Cuestión que para el aniversario de Manifestación reversionaron la obra de Berni con su propio lenguaje y la montaron junto a la original (propiedad de Constantini) y a otra pieza de ellos, titulada “Villa II”, en la que se ve el paisaje de un gran asentamiento que parece de mediados de siglo XX y que podría estar en cualquier ciudad de latinoamérica. Para llegar a esas obras había que atravesar una instalación que consistía en una réplica de unas casillas de chapa, cartón y madera. Una villa adentro del MALBA.
¿Qué sentidos se desprenden de una instalación de esas características en un antro cuyo dueño es uno de los mayores empresarios inmobiliarios del país? Bueno, ellos, el dúo Mondongo, dicen que es un señalamiento del problema de vivienda, una obra de sitio específico, que ya trabajaron muchas veces ese tema y otras cosas por el estilo. Pero en las fotos de la inauguración, tipo “red carpet”, con galeristas, funcionarios y personajes de ese mundillo posando delante de una escenografía de una villa, no parece que la obra esté alertando a nadie de ningún problema social. Es que el sentido de las cosas se revela en su funcionamiento. Y la apuesta terminó siendo algo más parecido a un parque temático de la pobreza que a una reflexión sobre el asunto, que aportara algo interesante a la conversación. Resultó una operación inversa a la de Marcia en el Fortabat. En este caso, el signo MALBA se tragó a Mondongo, a Berni y a cualquier cosa que metieron ahí. Todo quedó al servicio de ese signo centrípeto. “Como un perro tolerado por la gerencia por ser inofensivo”, dice Pessoa.

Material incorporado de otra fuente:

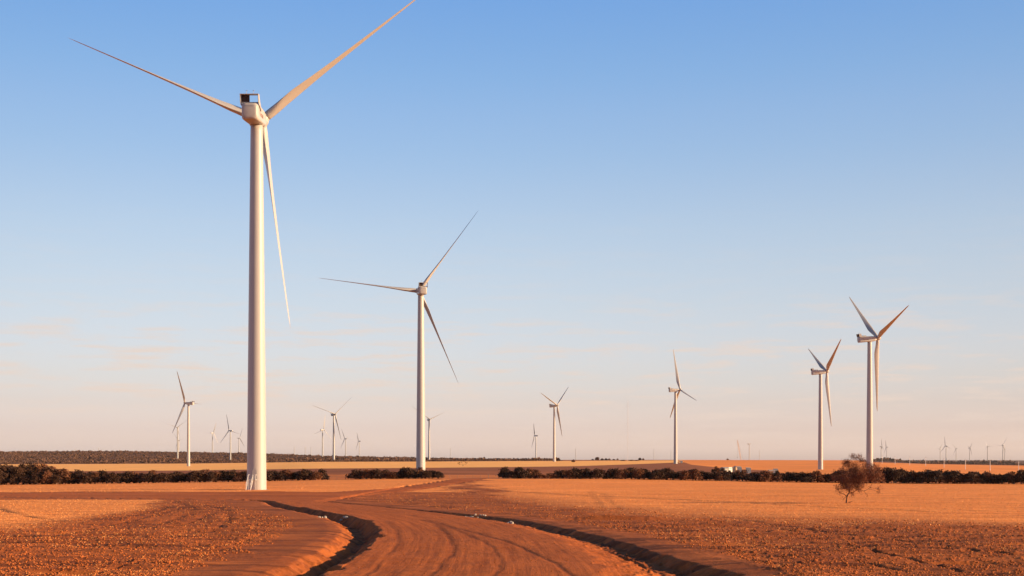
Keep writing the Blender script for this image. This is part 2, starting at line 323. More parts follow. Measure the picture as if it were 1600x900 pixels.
# ------------------------------------------------------------------ ground material
def ground_material():
    m = bpy.data.materials.new('red_earth_and_stubble'); m.use_nodes = True
    n = m.node_tree.nodes; l = m.node_tree.links; b = n['Principled BSDF']
    b.inputs['Roughness'].default_value = .95; b.inputs['Specular IOR Level'].default_value = .08
    geo = n.new('ShaderNodeNewGeometry')
    def noise(scale, detail=5, stretch=(1, 1, 1), rot=0, rough=.6):
        mp_ = n.new('ShaderNodeMapping'); mp_.inputs['Scale'].default_value = stretch; mp_.inputs['Rotation'].default_value = (0, 0, rot)
        l.new(geo.outputs['Position'], mp_.inputs[0]); t = n.new('ShaderNodeTexNoise'); t.inputs['Scale'].default_value = scale
        t.inputs['Detail'].default_value = detail; t.inputs['Roughness'].default_value = rough; l.new(mp_.outputs[0], t.inputs['Vector']); return t.outputs[0]
    def rng(x, a, c, lo=0, hi=1):
        r = n.new('ShaderNodeMapRange'); r.inputs[1].default_value = a; r.inputs[2].default_value = c; r.inputs[3].default_value = lo; r.inputs[4].default_value = hi; l.new(x, r.inputs[0]); return r.outputs[0]
    def mixc(f, a, c, mode='MIX'):
        x = n.new('ShaderNodeMix'); x.data_type = 'RGBA'; x.blend_type = mode
        if isinstance(f, (int, float)): x.inputs[0].default_value = f
        else: l.new(f, x.inputs[0])
        for k, s in ((6, a), (7, c)):
            if isinstance(s, tuple): x.inputs[k].default_value = (*s, 1)
            else: l.new(s, x.inputs[k])
        return x.outputs[2]
    def at(name):
        a = n.new('ShaderNodeAttribute'); a.attribute_name = name; return a.outputs['Fac']
    fine = noise(3.5, 6, rough=.7); mid = noise(.22, 5); big = noise(.03, 4); streak = noise(1.0, 5, (.03, .55, .1), .12); fstreak = noise(.1, 4, (.03, .5, .1), .05)
    grain = noise(14, 3, rough=.7)
    soil = mixc(rng(mid, .3, .7), GC['soil2'], GC['soil1'])
    soil = mixc(rng(fine, .58, .78, 0, .8), soil, GC['soil_pale'])
    soil = mixc(rng(streak, .5, .62, 0, .7), soil, GC['soil_dark'])
    straw = mixc(rng(streak, .35, .65), GC['straw2'], GC['straw1'])
    straw = mixc(rng(fine, .5, .7, 0, .8), straw, GC['straw_pale'])
    straw = mixc(rng(noise(2.0, 5, (.02, .45, .1), .03), .52, .64, 0, .75), straw, GC['soil1'])
    spots = noise(.9, 5, rough=.75); soil = mixc(rng(spots, .55, .72, 0, .6), soil, GC['soil_dark']); straw = mixc(rng(mid, .56, .75, 0, .5), straw, GC['soil1'])
    soil = mixc(rng(noise(.35, 6, (.25, 1, 1), .15, .7), .56, .7, 0, .5), soil, GC['straw2'])
    # wheel-worn road with stripes that follow its edge
    ac = at('across'); cx = n.new('ShaderNodeCombineXYZ'); ms = n.new('ShaderNodeMath'); ms.operation = 'MULTIPLY'; ms.inputs[1].default_value = 2.6; l.new(ac, ms.inputs[0])
    l.new(ms.outputs[0], cx.inputs[0]); sp = n.new('ShaderNodeSeparateXYZ'); l.new(geo.outputs['Position'], sp.inputs[0])
    m2 = n.new('ShaderNodeMath'); m2.operation = 'MULTIPLY'; m2.inputs[1].default_value = .06; l.new(sp.outputs[1], m2.inputs[0]); l.new(m2.outputs[0], cx.inputs[1])
    rt = n.new('ShaderNodeTexNoise'); rt.inputs['Scale'].default_value = 1; rt.inputs['Detail'].default_value = 5; rt.inputs['Roughness'].default_value = .7; l.new(cx.outputs[0], rt.inputs['Vector'])
    road = mixc(rng(rt.outputs[0], .36, .62), GC['road2'], GC['road1'])
    road = mixc(rng(mid, .35, .7, 0, .5), road, GC['road3'])
    road = mixc(rng(grain, .62, .75, 0, .5), road, GC['soil_pale'])
    yel = mixc(rng(fstreak, .3, .7), GC['yel2'], GC['yel1'])
    org = mixc(rng(fstreak, .3, .7), GC['org2'], GC['org1']); org = mixc(rng(noise(.02, 4, (.1, 1, 1), -.05), .55, .63, 0, .6), org, GC['brown1'])
    brown = mixc(rng(fstreak, .35, .65), GC['brown2'], GC['brown1'])
    verge = mixc(rng(streak, .4, .6), GC['brown1'], GC['org2'])
    c = brown
    road = mixc(rng(noise(1.2, 6, rough=.75), .5, .7, 0, .55), road, GC['road2'])
    c = mixc(at('rough'), c, soil); c = mixc(at('verge'), c, verge); c = mixc(at('straw'), c, straw); c = mixc(at('yellow'), c, yel)
    c = mixc(at('orange'), c, org); c = mixc(at('bush'), c, GC['bush']); c = mixc(at('road'), c, road)
    tr_ = n.new('ShaderNodeMath'); tr_.operation = 'MULTIPLY'; tr_.inputs[1].default_value = .62; tr_.use_clamp = True; l.new(at('track'), tr_.inputs[0]); c = mixc(tr_.outputs[0], c, GC['soil_dark'])  # dark soil in the wheel tracks, and the painted ditch shade by the tower
    tone = rng(big, .25, .75, .86, 1.1); tn = n.new('ShaderNodeCombineColor'); [l.new(tone, tn.inputs[i]) for i in range(3)]
    c = mixc(1.0, c, tn.outputs[0], 'MULTIPLY')
    l.new(c, b.inputs['Base Color'])
    bp = n.new('ShaderNodeBump'); bp.inputs['Strength'].default_value = .6; bp.inputs['Distance'].default_value = .06; l.new(fine, bp.inputs['Height'])
    bp2 = n.new('ShaderNodeBump'); bp2.inputs['Distance'].default_value = .035; l.new(at('road'), bp2.inputs['Strength']); l.new(rt.outputs[0], bp2.inputs['Height']); l.new(bp.outputs[0], bp2.inputs['Normal'])
    l.new(bp2.outputs[0], b.inputs['Normal'])
    return m
GC = dict(soil1=(.47, .130, .031), soil2=(.24, .060, .017), soil_pale=(.66, .24, .075), soil_dark=(.10, .028, .011),
          straw1=(.90, .295, .065), straw2=(.80, .225, .042), straw_pale=(.95, .48, .17),
          road1=(.50, .130, .028), road2=(.28, .066, .015), road3=(.40, .105, .026),
          yel1=(.97, .49, .15), yel2=(.95, .43, .11), org1=(.90, .31, .07), org2=(.78, .23, .045), brown1=(.34, .115, .042), brown2=(.22, .07, .026), bush=(.12, .05, .026))
GM = ground_material()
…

No es la primera ni la última contradicción en este guiso agrio. Los mecenas, comitentes y coleccionistas, generalmente son millonarios con intereses bien concretos, que se relacionan con el arte en un toma y daca. Pueden ser inversores, lavadores de dinero, muy excepcionalmente, filántropos humanistas. Pero siempre, inevitablemente, son signo.